Changes to cemetery practices are already taking place; earlier this year, Human Services began ordering cremation for the indigent deceased, Gabriel said.

Most recently, Public Works began building a perimeter wall around Western Cemetery 3 with help from Rumina Construction, LLC. ”Remaining work in the scope includes painting, gate installations, monument signs, stonework, sidewalk installations, and additional lettering along the cemetery wall,” according to a DPW press release.

Gabriel said the wall project was intended to maintain the integrity of public spaces and install architectural features in Section Three consistent with Sections One and Two. Internment at Western Cemetery has now been declared closed with some exceptions.
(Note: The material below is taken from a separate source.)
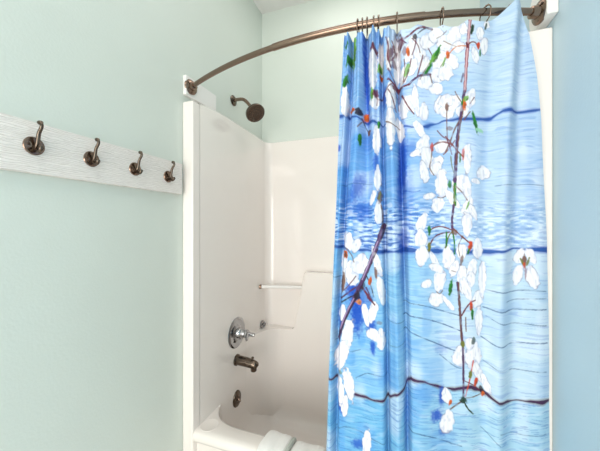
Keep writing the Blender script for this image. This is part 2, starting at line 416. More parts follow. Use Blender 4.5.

All burials on St. Thomas now take place at Eastern Cemetery in Smith Bay or in burial grounds on private property. “We are really suffering from a lack of space at all of our cemeteries territorywide,” the commissioner said.

State Historic Preservation Director Sean Krigger confirmed Gabriel’s remarks about the recent wall construction.

“The wall they’re building around cemetery number three, it’s really dictated by the historical details of cemetery number one. The pointed tops (of the wall), those are very common for walls in the districts. It was a common detail, and it had functionality too; it sheds water off the top of the wall, but it also deterred people from sitting on it,” Kriggger said.

Retired educator Glen Kwabena Davis said Western Cemetery began as a place of final rest for those St. Thomas residents who did not belong to churches or families that had their own burial grounds.

In his remarks, Krigger added an ironic note: Western Cemetery was created by the then-Danish government in the 1700s and 1800s to relieve overcrowding taking place in private burial grounds.

“I guess the government tried too much to accommodate too many families … so things started getting out of control,” he said. “And eventually, they switched over to number two.”